In 1963 the 406 engine equipped with the six-pack intake manifold made 405 hp.
The 390 horsepower 427 was the engine that granny ordered for her Galaxie to drive to church on Sunday.... And afterwards, to bingo. The 425 hp engines were available as an option from 1964 to 1967. It was the power plant for the 65-67 Shelby 427 Cobra and also found it's way into both Fairlanes and Marauders.
The 427 SOHC was never put into mass production because NASCAR changed the rules to ban the use of the Cammer. If it weren't for that rule change, we would have seen the 427 SOHC installed in various platforms.

Not sure what formula you are using to convert from brake horsepower to SAE.
Does 425 hp beat a four cylinder Ecoboost?
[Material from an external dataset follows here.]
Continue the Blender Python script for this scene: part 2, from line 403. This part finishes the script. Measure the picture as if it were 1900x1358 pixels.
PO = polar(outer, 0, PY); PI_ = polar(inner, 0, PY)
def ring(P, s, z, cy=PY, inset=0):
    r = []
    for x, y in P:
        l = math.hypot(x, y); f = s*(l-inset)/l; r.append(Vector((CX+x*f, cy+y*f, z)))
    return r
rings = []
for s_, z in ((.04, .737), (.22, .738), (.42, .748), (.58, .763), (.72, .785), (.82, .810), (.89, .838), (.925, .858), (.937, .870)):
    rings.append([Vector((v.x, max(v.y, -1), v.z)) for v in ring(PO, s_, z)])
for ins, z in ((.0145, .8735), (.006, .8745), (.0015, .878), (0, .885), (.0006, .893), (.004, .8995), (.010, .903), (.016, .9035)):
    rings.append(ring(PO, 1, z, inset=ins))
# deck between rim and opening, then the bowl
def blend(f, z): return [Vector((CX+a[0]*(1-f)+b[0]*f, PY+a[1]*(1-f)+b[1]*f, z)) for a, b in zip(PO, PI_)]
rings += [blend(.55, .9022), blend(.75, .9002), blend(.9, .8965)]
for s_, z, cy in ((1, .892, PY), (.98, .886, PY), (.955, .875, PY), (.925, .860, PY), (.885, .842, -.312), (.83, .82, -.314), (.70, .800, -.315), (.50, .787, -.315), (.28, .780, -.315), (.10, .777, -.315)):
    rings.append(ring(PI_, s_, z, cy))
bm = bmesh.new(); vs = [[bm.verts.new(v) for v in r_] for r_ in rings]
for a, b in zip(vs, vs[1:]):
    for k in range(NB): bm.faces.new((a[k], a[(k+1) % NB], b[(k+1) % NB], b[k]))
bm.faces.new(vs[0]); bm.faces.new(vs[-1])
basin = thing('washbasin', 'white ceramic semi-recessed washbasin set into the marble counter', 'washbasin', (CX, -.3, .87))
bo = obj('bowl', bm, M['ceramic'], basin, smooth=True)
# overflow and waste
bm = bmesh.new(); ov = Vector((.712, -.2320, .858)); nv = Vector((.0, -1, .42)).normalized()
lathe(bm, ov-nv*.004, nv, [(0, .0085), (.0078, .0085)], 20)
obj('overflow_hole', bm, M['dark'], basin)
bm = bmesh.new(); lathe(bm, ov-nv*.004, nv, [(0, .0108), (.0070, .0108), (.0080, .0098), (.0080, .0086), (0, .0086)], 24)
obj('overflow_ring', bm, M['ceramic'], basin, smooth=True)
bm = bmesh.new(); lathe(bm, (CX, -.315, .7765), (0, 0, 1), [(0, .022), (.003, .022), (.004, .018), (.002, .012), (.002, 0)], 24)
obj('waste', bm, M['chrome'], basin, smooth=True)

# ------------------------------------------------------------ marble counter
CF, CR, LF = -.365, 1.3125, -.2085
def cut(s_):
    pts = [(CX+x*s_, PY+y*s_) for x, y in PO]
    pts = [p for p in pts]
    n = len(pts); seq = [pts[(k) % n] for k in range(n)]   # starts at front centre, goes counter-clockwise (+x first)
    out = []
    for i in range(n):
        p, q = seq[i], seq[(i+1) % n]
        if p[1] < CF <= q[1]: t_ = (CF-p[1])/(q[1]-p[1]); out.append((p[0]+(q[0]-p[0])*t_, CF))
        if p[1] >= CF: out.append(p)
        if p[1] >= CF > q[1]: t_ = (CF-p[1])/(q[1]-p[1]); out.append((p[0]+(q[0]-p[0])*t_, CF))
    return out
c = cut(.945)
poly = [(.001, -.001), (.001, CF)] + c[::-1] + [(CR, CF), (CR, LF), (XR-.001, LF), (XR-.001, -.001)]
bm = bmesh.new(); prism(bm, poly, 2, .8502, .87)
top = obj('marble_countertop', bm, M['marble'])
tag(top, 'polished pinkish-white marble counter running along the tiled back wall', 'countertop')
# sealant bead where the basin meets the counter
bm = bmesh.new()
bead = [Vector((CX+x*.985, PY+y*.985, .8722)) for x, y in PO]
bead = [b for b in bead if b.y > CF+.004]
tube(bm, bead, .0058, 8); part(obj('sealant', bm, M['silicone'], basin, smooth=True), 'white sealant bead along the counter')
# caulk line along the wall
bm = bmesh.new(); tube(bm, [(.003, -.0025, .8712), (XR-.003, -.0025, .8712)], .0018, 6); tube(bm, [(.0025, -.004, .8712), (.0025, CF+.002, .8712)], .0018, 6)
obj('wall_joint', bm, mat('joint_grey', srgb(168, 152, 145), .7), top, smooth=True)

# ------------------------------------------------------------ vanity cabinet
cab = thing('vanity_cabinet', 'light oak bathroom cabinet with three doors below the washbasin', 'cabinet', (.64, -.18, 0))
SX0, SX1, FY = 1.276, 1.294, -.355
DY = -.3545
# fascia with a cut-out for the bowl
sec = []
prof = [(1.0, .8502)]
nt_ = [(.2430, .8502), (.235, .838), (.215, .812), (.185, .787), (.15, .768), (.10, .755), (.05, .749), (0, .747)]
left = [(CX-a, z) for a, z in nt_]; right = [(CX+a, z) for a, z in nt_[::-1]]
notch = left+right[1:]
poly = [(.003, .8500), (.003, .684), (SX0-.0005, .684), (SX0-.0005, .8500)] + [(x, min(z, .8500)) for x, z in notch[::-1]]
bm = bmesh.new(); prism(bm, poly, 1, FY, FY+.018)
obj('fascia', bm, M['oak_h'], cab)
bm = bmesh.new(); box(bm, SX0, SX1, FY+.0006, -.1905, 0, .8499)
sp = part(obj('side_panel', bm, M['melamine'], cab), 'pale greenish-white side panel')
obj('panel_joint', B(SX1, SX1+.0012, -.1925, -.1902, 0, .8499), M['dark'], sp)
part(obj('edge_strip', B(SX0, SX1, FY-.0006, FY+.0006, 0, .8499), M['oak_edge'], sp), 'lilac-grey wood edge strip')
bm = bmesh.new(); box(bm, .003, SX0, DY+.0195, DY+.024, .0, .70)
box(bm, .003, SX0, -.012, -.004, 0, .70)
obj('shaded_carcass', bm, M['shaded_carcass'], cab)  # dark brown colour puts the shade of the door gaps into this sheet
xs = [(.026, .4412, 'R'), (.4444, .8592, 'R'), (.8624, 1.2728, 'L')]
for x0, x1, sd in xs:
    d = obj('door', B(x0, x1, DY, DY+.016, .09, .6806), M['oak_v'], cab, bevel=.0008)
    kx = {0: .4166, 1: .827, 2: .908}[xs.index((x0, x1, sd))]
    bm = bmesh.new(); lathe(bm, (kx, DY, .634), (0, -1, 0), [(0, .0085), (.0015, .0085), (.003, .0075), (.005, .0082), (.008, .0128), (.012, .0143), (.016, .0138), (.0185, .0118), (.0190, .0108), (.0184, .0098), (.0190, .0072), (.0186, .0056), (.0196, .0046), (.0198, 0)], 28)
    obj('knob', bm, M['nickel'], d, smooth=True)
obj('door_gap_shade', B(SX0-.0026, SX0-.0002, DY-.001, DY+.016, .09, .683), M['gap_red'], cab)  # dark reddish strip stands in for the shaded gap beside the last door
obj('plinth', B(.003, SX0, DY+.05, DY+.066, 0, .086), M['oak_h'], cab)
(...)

In 1970 two of friends had the big block Fords, One had the 63 406 3-2 with 4spd Galaxie, the other had a 66 Fairlane c6 auto 390 GTA. The 63 was rated 405 and when he could get it to hook up with the tires we had back in 70s it would literally strain your neck at take off. Same thing with the 390. The 66 GTA would hook up better than the 406, smaller car-lighter with shorter wheel base. Just with better tires and trac control my bet is with the old big blocks, Damm the SAE hp ratings.